#### [DIRECTIONS]
The required output consists solely of the lines from the top of the listing through the line containing "RAD = math.radians", transcribed exactly.

#### [ENTRIES]
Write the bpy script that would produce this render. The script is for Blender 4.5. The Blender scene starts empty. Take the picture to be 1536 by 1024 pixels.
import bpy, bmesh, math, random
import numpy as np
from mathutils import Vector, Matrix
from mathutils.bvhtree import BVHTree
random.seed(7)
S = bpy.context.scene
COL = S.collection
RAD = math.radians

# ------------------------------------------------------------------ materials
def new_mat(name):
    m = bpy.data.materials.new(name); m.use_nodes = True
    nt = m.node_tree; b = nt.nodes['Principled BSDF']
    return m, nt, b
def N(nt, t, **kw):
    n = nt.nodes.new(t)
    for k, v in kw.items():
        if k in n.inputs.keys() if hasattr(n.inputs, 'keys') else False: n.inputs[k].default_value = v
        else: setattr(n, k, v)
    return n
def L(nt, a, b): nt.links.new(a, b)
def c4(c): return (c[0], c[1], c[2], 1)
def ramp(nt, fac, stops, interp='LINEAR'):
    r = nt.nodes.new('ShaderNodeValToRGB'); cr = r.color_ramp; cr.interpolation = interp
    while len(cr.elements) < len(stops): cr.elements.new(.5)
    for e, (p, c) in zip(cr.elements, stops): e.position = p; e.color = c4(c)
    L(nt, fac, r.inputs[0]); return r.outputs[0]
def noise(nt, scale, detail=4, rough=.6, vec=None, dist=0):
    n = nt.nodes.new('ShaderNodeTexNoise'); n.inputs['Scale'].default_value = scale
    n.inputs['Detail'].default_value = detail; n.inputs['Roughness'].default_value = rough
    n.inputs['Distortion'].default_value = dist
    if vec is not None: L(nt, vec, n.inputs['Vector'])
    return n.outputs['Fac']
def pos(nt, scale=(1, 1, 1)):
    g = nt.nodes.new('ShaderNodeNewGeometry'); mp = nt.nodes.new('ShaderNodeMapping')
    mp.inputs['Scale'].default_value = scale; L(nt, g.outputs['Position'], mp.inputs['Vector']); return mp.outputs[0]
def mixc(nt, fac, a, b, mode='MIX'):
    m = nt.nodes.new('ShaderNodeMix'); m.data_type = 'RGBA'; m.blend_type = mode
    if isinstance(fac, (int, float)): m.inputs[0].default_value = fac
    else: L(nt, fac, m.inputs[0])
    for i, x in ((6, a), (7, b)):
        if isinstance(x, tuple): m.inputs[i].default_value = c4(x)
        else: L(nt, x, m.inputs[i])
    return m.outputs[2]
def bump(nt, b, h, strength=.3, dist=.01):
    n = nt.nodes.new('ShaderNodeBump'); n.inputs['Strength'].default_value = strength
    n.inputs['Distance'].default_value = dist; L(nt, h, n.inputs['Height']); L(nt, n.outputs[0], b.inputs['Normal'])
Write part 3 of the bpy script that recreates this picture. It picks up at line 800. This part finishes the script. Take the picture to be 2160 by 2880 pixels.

#### [COMPLETED EXERCISE]
Write the bpy script that would produce this render. The script is for Blender 4.5. The Blender scene starts empty. Take the picture to be 1536 by 1024 pixels.
import bpy, bmesh, math, random
import numpy as np
from mathutils import Vector, Matrix
from mathutils.bvhtree import BVHTree
random.seed(7)
S = bpy.context.scene
COL = S.collection
RAD = math.radians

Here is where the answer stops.